--- begin Rows ---

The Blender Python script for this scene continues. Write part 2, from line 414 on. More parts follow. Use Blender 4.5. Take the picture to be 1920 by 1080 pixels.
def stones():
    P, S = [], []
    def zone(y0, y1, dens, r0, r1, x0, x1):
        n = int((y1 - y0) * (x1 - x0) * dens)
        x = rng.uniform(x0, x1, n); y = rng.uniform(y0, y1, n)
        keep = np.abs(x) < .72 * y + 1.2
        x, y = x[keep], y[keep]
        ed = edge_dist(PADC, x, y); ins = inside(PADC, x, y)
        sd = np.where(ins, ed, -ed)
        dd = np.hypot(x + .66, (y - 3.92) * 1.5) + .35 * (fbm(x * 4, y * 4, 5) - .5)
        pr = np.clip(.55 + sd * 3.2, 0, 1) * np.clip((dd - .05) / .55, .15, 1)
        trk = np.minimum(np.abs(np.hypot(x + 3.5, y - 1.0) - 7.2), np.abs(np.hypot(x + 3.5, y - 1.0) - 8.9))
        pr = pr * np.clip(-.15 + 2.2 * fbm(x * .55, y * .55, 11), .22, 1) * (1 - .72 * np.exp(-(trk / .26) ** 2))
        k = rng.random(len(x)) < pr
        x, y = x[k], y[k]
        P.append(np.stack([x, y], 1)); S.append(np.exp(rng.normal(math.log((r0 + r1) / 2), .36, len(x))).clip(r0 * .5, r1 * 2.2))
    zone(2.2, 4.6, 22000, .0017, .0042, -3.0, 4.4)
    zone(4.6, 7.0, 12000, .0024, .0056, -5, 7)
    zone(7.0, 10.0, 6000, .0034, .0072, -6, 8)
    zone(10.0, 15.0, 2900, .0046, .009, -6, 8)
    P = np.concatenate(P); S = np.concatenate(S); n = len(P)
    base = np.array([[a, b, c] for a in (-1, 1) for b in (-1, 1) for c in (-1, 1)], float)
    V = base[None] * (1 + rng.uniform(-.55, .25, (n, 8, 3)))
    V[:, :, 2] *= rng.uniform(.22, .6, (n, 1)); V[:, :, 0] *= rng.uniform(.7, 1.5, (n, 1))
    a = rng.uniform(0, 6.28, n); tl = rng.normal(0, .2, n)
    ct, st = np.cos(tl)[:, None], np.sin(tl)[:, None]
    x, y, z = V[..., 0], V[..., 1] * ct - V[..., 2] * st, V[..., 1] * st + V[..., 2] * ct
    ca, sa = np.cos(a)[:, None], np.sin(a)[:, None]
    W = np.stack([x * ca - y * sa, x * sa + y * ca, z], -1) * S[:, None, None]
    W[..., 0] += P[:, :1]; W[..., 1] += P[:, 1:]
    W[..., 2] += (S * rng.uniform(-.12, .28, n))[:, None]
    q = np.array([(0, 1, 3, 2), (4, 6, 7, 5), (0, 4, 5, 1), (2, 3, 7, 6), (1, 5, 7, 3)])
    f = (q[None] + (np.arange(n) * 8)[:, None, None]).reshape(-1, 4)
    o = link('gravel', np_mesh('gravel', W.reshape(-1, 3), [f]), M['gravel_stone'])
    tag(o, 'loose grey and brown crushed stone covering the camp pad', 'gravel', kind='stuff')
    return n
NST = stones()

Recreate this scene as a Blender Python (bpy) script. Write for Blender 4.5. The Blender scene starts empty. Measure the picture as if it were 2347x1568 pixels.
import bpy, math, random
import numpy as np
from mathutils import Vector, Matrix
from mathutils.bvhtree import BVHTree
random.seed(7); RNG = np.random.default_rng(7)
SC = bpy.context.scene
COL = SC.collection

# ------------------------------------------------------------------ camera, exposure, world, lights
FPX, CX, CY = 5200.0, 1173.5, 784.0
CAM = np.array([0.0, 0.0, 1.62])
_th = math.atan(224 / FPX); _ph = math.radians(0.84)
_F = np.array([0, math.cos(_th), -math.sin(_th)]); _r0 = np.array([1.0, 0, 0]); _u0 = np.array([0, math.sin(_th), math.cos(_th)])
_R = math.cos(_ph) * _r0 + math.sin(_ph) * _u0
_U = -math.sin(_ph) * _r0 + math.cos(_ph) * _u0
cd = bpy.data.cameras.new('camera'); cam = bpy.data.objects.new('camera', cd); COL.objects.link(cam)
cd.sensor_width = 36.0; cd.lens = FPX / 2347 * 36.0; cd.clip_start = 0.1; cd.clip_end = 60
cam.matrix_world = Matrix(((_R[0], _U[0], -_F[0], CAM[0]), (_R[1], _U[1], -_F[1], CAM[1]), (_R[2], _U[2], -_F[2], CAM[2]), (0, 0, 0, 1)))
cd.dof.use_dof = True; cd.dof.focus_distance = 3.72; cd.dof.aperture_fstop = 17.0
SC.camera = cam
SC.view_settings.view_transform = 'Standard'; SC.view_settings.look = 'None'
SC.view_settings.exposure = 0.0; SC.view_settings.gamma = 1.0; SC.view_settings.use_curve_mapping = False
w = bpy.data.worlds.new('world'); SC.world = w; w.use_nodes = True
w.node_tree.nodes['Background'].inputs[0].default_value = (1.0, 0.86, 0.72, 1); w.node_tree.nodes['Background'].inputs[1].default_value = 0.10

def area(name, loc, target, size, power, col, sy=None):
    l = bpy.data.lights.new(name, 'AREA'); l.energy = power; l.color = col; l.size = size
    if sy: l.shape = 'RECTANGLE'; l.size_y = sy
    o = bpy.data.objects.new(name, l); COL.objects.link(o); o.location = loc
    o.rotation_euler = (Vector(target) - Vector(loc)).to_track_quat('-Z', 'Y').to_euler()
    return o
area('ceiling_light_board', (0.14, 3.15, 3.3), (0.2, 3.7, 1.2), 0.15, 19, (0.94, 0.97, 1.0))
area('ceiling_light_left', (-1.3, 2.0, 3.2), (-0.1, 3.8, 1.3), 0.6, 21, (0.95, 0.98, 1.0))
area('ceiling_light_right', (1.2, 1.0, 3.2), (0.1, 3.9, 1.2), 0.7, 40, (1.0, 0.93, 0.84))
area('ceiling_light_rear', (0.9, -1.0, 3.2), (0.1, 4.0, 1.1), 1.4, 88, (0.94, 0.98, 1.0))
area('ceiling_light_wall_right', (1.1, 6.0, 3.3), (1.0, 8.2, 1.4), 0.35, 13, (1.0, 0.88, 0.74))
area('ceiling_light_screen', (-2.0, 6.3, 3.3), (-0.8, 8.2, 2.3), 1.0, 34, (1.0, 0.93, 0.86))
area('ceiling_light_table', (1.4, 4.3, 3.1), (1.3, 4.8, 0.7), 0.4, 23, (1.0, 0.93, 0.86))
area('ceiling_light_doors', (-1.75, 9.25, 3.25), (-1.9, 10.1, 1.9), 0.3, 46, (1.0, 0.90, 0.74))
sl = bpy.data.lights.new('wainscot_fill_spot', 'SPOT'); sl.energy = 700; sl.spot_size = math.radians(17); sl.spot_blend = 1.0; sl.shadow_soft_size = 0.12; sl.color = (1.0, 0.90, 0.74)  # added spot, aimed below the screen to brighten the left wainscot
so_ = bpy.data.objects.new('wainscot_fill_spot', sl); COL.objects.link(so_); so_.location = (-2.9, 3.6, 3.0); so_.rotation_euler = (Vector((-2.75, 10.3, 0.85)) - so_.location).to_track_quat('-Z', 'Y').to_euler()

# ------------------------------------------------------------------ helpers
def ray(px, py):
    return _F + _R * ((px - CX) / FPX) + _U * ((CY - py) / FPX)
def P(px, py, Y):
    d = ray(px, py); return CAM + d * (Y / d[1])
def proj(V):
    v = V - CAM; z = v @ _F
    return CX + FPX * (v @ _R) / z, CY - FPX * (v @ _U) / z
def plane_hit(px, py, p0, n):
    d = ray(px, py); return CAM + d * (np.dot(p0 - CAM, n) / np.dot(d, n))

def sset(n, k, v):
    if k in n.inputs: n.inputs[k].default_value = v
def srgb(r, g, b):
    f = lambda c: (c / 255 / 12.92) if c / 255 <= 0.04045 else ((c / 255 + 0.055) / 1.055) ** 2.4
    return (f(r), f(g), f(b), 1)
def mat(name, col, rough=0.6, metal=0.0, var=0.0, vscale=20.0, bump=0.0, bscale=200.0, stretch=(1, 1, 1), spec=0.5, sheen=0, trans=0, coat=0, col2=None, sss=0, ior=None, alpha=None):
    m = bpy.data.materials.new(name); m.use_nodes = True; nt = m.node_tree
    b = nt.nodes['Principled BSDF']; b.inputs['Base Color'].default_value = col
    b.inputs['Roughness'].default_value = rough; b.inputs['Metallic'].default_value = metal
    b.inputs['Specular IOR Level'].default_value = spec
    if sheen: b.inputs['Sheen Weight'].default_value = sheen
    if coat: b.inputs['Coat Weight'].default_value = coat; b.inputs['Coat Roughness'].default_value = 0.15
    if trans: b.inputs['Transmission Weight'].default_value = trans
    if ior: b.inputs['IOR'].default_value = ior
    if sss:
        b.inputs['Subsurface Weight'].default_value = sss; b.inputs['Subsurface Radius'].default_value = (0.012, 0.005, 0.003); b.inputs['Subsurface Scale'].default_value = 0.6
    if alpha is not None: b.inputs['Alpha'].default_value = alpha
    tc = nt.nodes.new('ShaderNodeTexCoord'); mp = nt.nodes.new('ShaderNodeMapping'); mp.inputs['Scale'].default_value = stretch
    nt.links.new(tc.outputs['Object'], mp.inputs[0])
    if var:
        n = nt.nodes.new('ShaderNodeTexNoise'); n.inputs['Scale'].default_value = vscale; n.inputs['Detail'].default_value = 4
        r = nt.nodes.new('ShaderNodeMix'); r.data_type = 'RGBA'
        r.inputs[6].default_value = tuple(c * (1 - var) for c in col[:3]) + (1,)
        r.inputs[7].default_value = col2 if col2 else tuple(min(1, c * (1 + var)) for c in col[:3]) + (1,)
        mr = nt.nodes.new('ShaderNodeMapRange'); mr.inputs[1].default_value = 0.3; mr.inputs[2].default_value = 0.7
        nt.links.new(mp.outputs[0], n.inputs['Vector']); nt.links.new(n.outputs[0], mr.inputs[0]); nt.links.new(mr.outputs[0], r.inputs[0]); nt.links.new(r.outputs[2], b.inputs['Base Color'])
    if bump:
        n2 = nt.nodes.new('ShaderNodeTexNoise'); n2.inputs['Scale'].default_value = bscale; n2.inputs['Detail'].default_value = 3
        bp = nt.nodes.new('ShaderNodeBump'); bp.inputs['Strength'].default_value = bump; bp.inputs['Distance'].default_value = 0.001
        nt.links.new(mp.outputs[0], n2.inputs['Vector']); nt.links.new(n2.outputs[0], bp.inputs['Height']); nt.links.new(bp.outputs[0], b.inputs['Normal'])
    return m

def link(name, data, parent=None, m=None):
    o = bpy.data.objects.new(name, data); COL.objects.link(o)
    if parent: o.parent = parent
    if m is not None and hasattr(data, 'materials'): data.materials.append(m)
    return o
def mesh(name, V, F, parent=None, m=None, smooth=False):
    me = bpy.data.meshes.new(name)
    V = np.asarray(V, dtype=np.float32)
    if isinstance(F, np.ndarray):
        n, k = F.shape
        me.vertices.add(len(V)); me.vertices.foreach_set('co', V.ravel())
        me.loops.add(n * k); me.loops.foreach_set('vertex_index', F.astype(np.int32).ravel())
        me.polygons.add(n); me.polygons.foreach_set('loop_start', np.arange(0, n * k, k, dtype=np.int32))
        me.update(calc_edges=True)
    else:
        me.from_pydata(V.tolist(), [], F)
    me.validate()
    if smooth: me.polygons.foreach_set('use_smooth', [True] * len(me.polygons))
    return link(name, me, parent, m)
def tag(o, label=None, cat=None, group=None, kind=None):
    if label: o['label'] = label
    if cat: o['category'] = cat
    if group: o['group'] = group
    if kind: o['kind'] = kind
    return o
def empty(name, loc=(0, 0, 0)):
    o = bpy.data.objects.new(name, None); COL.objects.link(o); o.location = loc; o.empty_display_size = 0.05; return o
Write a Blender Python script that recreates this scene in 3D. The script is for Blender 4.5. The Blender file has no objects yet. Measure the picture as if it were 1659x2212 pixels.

--- end Rows ---

• Written exercise: Return all lines containing the word "this".

• Written reply:
The Blender Python script for this scene continues. Write part 2, from line 414 on. More parts follow. Use Blender 4.5. Take the picture to be 1920 by 1080 pixels.
Recreate this scene as a Blender Python (bpy) script. Write for Blender 4.5. The Blender scene starts empty. Measure the picture as if it were 2347x1568 pixels.
Write a Blender Python script that recreates this scene in 3D. The script is for Blender 4.5. The Blender file has no objects yet. Measure the picture as if it were 1659x2212 pixels.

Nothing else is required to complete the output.